What we’re reading (4/21)
“It’s Gotten Riskier To Be A Long-Term Investor” (New York Times). “Many people can ignore these shifts and hang on to their government bonds and bond funds. And those looking to lock in high yields may find occasional bargains, when Treasury yields jump close to 5 percent, as they did earlier this month. But everyone — even if not an investor — is being exposed to innumerable risks that may not be entirely appreciated.”
“Why It’s So Difficult For Robots To Make Your Nike Sneakers” (Wall Street Journal). “Nike’s effort was the boldest. The company aimed for large-scale automated production in under a decade, which it said would save on labor costs and allow it to deliver new models of shoes to Americans faster…The effort quickly ran into trouble. The robots struggled to handle the soft, squishy and stretchy parts that are integral to shoemaking. Shoe fabrics also expand and contract depending on the temperature, while in shoemaking no two soles are exactly alike. Human workers can adapt to such challenges, but it proved difficult for machines.”

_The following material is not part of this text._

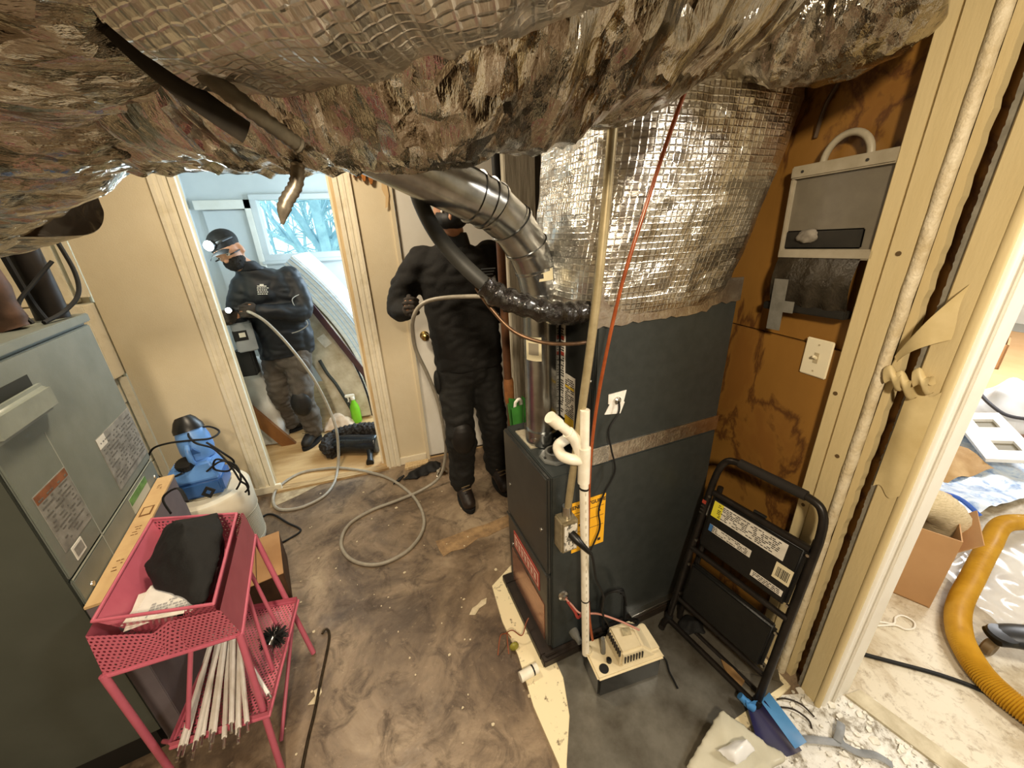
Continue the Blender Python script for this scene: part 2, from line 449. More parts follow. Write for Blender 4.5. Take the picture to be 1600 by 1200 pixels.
MB().bx(1.258, 1.33, .545, 2.62, 0, 2.5).build('backing', HARD, wr)
MB().bx(1.250, 1.258, .69, 2.60, 1.225, 2.5).build('hardboard_panel', HARD, wr)
MB().bx(1.238, 1.250, .69, 2.60, .0, 1.222).build('hardboard_panel', HARD, wr)
PAINTW = mat('flaking_white_paint', '#e3d9c0', '#c5b48f', 12, .5, bump=.7, bscale=35)
POSTM = mat('cream_stud_paint', '#d9c89c', '#c9b584', 3, .55, stretch=(1, 1, .2), bump=.1, bscale=90)
p1 = thing('trim_6', 'wide cream painted stud between the hardboard and the doorway', None, (1.23, .66, 0)); p1['kind'] = 'structure'
MB().bx(1.205, 1.256, .668, .708, 0, 2.5).build('stud_board', POSTM, p1, bevel=.003)
MB().bx(1.200, 1.256, .612, .666, 0, 2.5).build('stud_board', POSTM, p1, bevel=.003)
for (y, z) in ((.69, 1.11), (.688, .71), (.642, 1.50), (.635, .93)):
    MB().cyl((1.2035 if y > .667 else 1.1985, y, z), (1.207 if y > .667 else 1.202, y, z), .006, 10).build('nail_head', mat('rusty_nail', '#5d4a2c', None, rough=.7), p1)
# rough half-round bead
rn = random.Random(5); path = []; rad = []
for i in range(70):
    z = 2.4 * i / 69; path.append((1.205 + rn.uniform(-.001, .001), .601 + rn.uniform(-.0006, .0006), z)); rad.append(.0135 + rn.uniform(-.0006, .0006))
struct('trim_7', MB().tube(path, rad, 12), PAINTW, 'rough white half-round bead along the stud')
rn = random.Random(9); pl = []
z = 0
while z < 2.4: pl.append((.574 + rn.uniform(-.002, .002), z)); z += .02
pl += [(.592, 2.4), (.592, 0)]
struct('trim_8', MB(frame((1.232, 0, 0), (0, 1, 0), (0, 0, 1))).prism(pl, -.012, .012), POSTM, 'flaking painted board edge behind the bead', smooth=0)
dw = thing('trim_9', 'cream door casing with glossy white edge at the right doorway', None, (1.25, .50, 0)); dw['kind'] = 'structure'
rn = random.Random(4); pl = []
z = 0
while z < 2.4: pl.append((.546 + rn.uniform(-.0015, .0015), z)); z += .006
pl += [(.530, 2.4), (.530, 0)]
MB(frame((1.240, 0, 0), (0, 1, 0), (0, 0, 1))).prism(pl, -.02, .02).build('drywall_edge', mat('grey_drywall_edge', '#8f8a7c', '#746f63', 30, .8), dw, smooth=0)
MB().bx(1.212, 1.30, .476, .532, 0, 2.5).build('casing_board', POSTM, dw, bevel=.003)
MB().tube([(1.217, .474, 0), (1.217, .474, 2.4)], .010, 12).build('edge_bead', POSTM, dw)
MB().tube([(1.240, .472, 0), (1.240, .472, 2.4)], .012, 12).build('edge_bead', mat('gloss_white', '#f0eee6', None, rough=.18), dw)
MB().bx(1.256, 1.36, .466, .476, 0, 2.5).build('jamb_face', WHITE, dw, bevel=.002)
MB().bx(1.276, 1.290, .458, .466, 0, 2.5).build('stop_strip', WHITE, dw, bevel=.002)
struct('wall_right_near', MB().bx(1.25, 1.35, -1.9, -.55, 0, 2.5), CREAM, 'cream wall on the near side of the right doorway')
struct('wall_right_header', MB().bx(1.25, 1.35, -.55, .47, 2.12, 2.5), CREAM, 'cream header above the right doorway')
# room beyond
struct('wall_room_far', MB().bx(8.6, 8.7, -2.6, 4.6, 0, 2.5), WHITE, 'white wall at the far end of the room beyond')
struct('wall_room_side', MB().bx(1.33, 8.6, 4.5, 4.6, 0, 2.5), WHITE, 'white side wall of the room beyond')
struct('wall_room_near', MB().bx(1.33, 8.6, -2.6, -2.5, 0, 2.5), WHITE, 'white near wall of the room beyond')
struct('wall_room_partition', MB().bx(1.33, 1.40, .55, 4.5, 0, 2.5), WHITE, 'white partition wall of the room beyond')
dd = thing('door_2', 'white panel door at the far end of the room beyond', None, (8.55, 3.5, 0)); dd['kind'] = 'structure'
MB().bx(8.54, 8.6, 2.75, 3.6, 0.01, 2.05).build('door_slab', WHITE, dd, bevel=.004)
MB().bx(8.52, 8.6, 3.6, 3.72, 0.0, 2.15).build('door_casing', mat('grey_white_trim', '#c9cbc9', None, rough=.5), dd, bevel=.004)
struct('baseboard_room', MB().bx(8.575, 8.6, -2.4, 2.7, 0, .12), WHITE, 'white baseboard of the far room wall')
# ceilings
CEIL = mat('dark_ceiling_boards', '#4c3521', '#2f2014', 5, .8, stretch=(1, 8, 1))
ce = struct('ceiling', MB().bx(-1.85, 1.36, -2.0, 2.72, 2.495, 2.58), CEIL, 'dark boarded ceiling above the ducts')
for i in range(9):
    xx = -1.6 + i * .36
    struct('joist', MB().bx(xx, xx + .04, -1.9, 2.6, 2.445, 2.495), CEIL, None, ce)
struct('ceiling_bedroom', MB().bx(-1.7, 1.25, 2.70, 4.85, 2.36, 2.45), WHITE, 'white bedroom ceiling')
struct('ceiling_room', MB().bx(1.33, 8.7, -2.6, 4.6, 2.5, 2.6), WHITE, 'white ceiling of the room beyond')
# bedroom shell
BED = mat('pale_blue_grey_paint', '#d3d7d6', '#c8cdcd', 2, .6)
struct('wall_bedroom_left', MB().bx(-1.70, -1.60, 2.70, 4.85, 0, 2.5), BED, 'pale left wall of the bedroom')
WX0, WX1, WZ0, WZ1 = -1.03, .05, 1.44, 1.945
bw = MB(); bw.bx(-1.7, WX0, 4.75, 4.85, 0, 2.5); bw.bx(WX1, 1.25, 4.75, 4.85, 0, 2.5); bw.bx(WX0, WX1, 4.75, 4.85, 0, WZ0); bw.bx(WX0, WX1, 4.75, 4.85, WZ1, 2.5)
struct('wall_bedroom_back', bw, BED, 'pale back wall of the bedroom with the window')
struct('wall_bedroom_right', MB().bx(1.15, 1.25, 2.70, 4.75, 0, 2.5), BED, 'pale right wall of the bedroom')
cd = thing('door_3', 'white panelled closet door left of the bedroom window', None, (-1.3, 4.73, 0)); cd['kind'] = 'structure'
MB().bx(-1.50, -1.14, 4.725, 4.75, .02, 1.86).build('door_slab', BED, cd, bevel=.003)
MB().bx(-1.14, -1.09, 4.70, 4.75, 0, 1.95).build('door_casing', WHITE, cd, bevel=.003)
MB().bx(-1.55, -1.09, 4.70, 4.75, 1.87, 1.95).build('door_casing', WHITE, cd, bevel=.003)
wn = thing('window_1', 'bright bedroom window looking onto bare trees', None, (-.5, 4.75, WZ0)); wn['kind'] = 'structure'
for (a, b_, c, e) in ((WX0 - .06, WX1 + .06, WZ1, WZ1 + .05), (WX0 - .06, WX1 + .06, WZ0 - .06, WZ0)):
    MB().bx(a, b_, 4.71, 4.76, c, e).build('window_frame', BED, wn, bevel=.004)
for (a, b_) in ((WX0 - .06, WX0), (WX1, WX1 + .06)):
    MB().bx(a, b_, 4.71, 4.76, WZ0, WZ1).build('window_frame', BED, wn, bevel=.004)
MB().bx(WX0 - .08, WX1 + .08, 4.69, 4.75, WZ0 - .09, WZ0 - .06).build('window_sill', BED, wn, bevel=.004)
MB().bx(WX0, WX1, 4.798, 4.802, WZ0, WZ1).build('pane', mat('window_glass', '#ffffff', None, rough=.02, trans=1., ior=1.01), wn)
# garden outside
struct('ground_outside', MB().bx(-14, 12, 4.9, 30, -.6, -.5), mat('pale_garden_ground', '#b8c4a8', '#90a488', 1.2, .9), 'pale garden ground outside the window')
BARK = mat('pale_bark', '#8aa6b2', '#b3ccd2', 5, .9)
rn = random.Random(11)
def branch(mb, p, d, L, r, depth, rn):
    pts = [p]; q = Vector(p); d = Vector(d)
    for i in range(4):
        d = (d + Vector((rn.uniform(-.25, .25), rn.uniform(-.2, .2), rn.uniform(-.08, .2)))).normalized(); q = q + d * L / 4; pts.append(q.copy())
    mb.tube(pts, [r * (1 - .13 * i) for i in range(5)], 5)
    if depth:
        for k in range(rn.choice((3, 4, 4))):
            a = pts[rn.choice((1, 2, 3, 4))]
            nd = (d + Vector((rn.uniform(-1, 1), rn.uniform(-.6, .6), rn.uniform(-.3, .7)))).normalized()
            branch(mb, a, nd, L * rn.uniform(.45, .75), r * .5, depth - 1, rn)
spots = [(-1.75, 8.0, .06, 'slender bare tree at the left of the window view'), (-1.05, 8.8, .11, 'thick bare trunk in the middle of the window view'), (-.75, 7.4, .13, 'dark broad trunk right of the window middle'),
         (-.25, 8.4, .05, 'thin bare sapling at the right of the window view'), (-1.4, 10.5, .08, 'distant bare tree behind the slender one')]
for (x, y, r, lab) in spots:
    mb = MB(); branch(mb, (x, y, -.5), (0.05, 0, 1), 3.4, r, 3, rn)
    for k in range(9):
        branch(mb, (x + rn.uniform(-.1, .1), y, rn.uniform(.9, 2.4)), (rn.uniform(-1, 1), rn.uniform(-.4, .4), rn.uniform(-.1, .7)), rn.uniform(.7, 1.4), r * .22, 2, rn)
    tag(mb.build('bare_tree', BARK, smooth=60), lab, 'tree', 'bare trees in the garden')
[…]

“The Pepperoni Price Index” (Business Insider). “‘This happens every sort of downturn in the economy — there’s increased demand for premium frozen pizzas, high-priced frozen pizzas,’ said Craig Zawada, the chief visionary officer at Pros Holdings, a price optimization company. It’s a bit counterintuitive, he added, since you'd think consumers are more cost-conscious, but it's actually a trade that makes sense because ‘they’re replacing eating out to having a good frozen pizza at home.’”

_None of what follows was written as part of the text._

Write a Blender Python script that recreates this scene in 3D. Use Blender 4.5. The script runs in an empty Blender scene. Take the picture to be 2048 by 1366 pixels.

“Long-Run Effects Of Trade Wars” (David Baqee and Hannes Malmberg). “[This paper] shows that accounting for capital adjustment is critical when analyzing the long-run effects of trade wars on real wages and consumption. The reason is that trade wars increase the relative price between investment goods and labor by taxing imported investment goods and their inputs. This price shift depresses capital demand, shrinks the long-run capital stock, and pushes down consumption and real wages compared to scenarios when capital is fixed. We illustrate this mechanism by studying recent US tariffs using a dynamic quantitative trade model. When the capital stock is allowed to adjust, long-run consumption and wage responses are both larger and more negative. With capital adjustment, U.S. consumption can fall by 2.6%, compared to 0.6% when capital is held fixed, as in a static model. That is, capital stock adjustment emerges as a dominant driver of long-run outcomes, more important than the standard mechanisms from static trade models — terms-of-trade effects and misallocation of production across countries.”
“Pope Francis, First Latin American Pontiff Who Ministered With A Charming, Humble Style, Dies At 88” (Associated Press). “Pope Francis, history’s first Latin American pontiff who charmed the world with his humble style and concern for the poor but alienated conservatives with critiques of capitalism and climate change, died Monday. He was 88.”